A New Hampshire state legislator is under fire for suggesting that Jews were vulnerable during the Holocaust because they were different.

Rep. Jordan Ulery, a Republican, introduced a law that would require any shop featuring signs in any language other than English to also include all the official U.N. languages: French, English, Russian, Chinese, Spanish and Arabic.

“When you establish a ghetto, you’re leaving yourself open to what happened to the Jews in Eastern Europe because you’re setting yourself up to be different,” Ulery told Sunday’s edition of the Union-Leader newspaper.

The Concord Monitor quoted him as telling Fox News, “When you do not participate in your society around you, and when you become different, you become subject to what the Nazis did to the Jews.”

New Hampshire Democrats called the comments anti-Semitic.

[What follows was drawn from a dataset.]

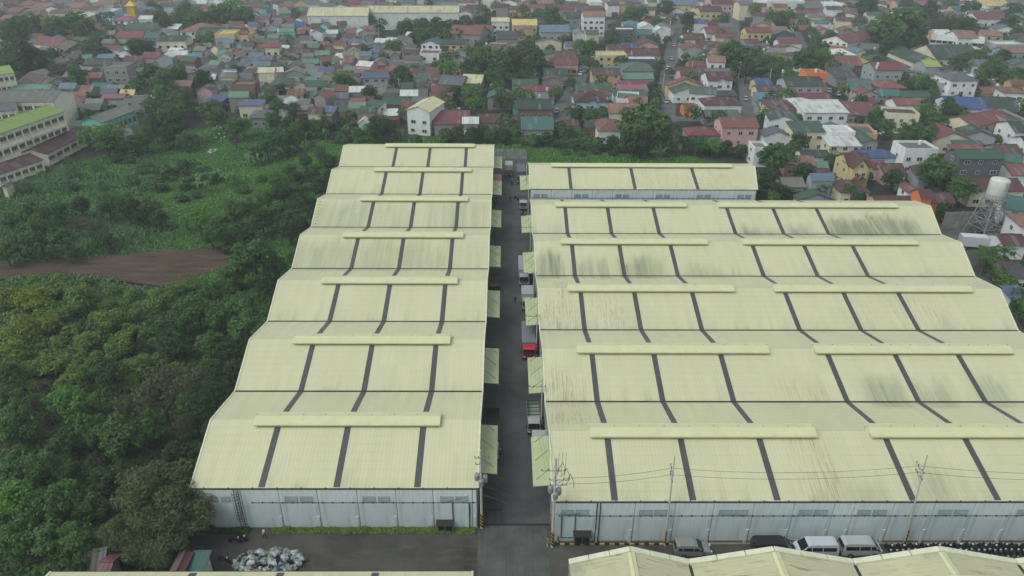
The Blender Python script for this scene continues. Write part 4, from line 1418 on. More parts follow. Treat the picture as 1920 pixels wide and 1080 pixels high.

Saying the Holocaust “was the fault of Jews who were forced into ghettos is repulsive,” a state party release said. “Rep. Ulery’s abhorrent anti-Semitic comments have no place in New Hampshire and must be immediately denounced.”

In an interview with local TV station WMUR, Ulery, who is running for a spot on the Republican National Committee, would not apologize, but acknowledged that he could have chosen a better metaphor.

“The comment was misunderstood and misplaced, and it was not as well enunciated in the interview as it could have been,” he said. Referring to the Holocaust “was a bad idea, it should have dealt with Balkanization, which is a less inflammatory word.”